Slashdot Mirror


Unexpected Slashdot Downtime

Netcraft confirmed it ... Slashdot was dying for several hours (along with SourceForge, which shares a corporate overlord and router). Some planned downtime from our provider apparently didn't come back up quite as planned. Sorry for the inconvenience. On the upside, we're moving to a new network and hardware soon, so the site should be much faster and more stable rsn.

4 of 219 comments (clear)

  1. I thought it was a wider net outage by suso · · Score: 3, Informative

    At first, I was thinking there was a wider internet outage because Google was having problems this morning and so was MSN.. But I guess not.

    If you look at this website it shows that there is some issue between SBC and Cogent.

  2. Feds installing user tracking software on /. by Reality+Master+201 · · Score: 2, Informative

    I hear the FBI was installing software to track Slashdot posters. Is that true?

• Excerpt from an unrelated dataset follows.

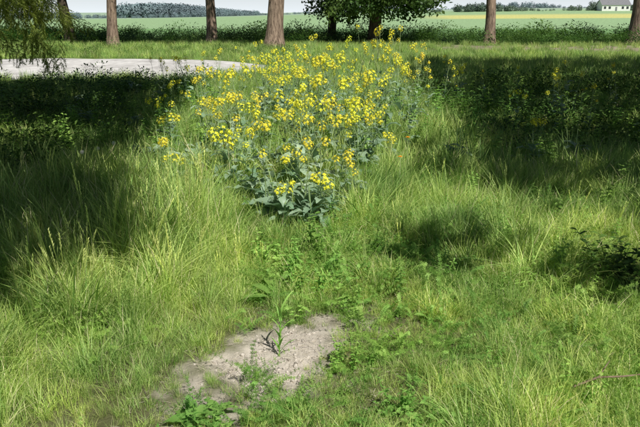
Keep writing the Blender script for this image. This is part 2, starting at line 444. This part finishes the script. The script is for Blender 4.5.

  3. Re:Please update the FAQ, too! by Anonymous Coward · · Score: 1, Informative
  4. Re:Modernization? by jc42 · · Score: 2, Informative

    Will this new network include IPv6 access, or will ./ remain in the 20th Century?

    Actually, the main thing that would make for 21st-Century cred is accepting UTF-8 text.

    I've had a couple of posts recently on topics where it would have been better to use Chinese or Japanese characters (though not very many of them). I had to settle for pinyin/romaji instead, which isn't really ideal. The ability to correctly include text in non-Western language is of growing importance in the world, even to people whose primary language is English.

    Of course, there are somewhat similar sites in other parts of the Web that work in languages other than English. The real problem is the barrier between the English-speaking world and the rest of the world, caused by our ongoing inability to include text in other major languages inside our English text, even as small examples.

    --
    Those who do study history are doomed to stand helplessly by while everyone else repeats it.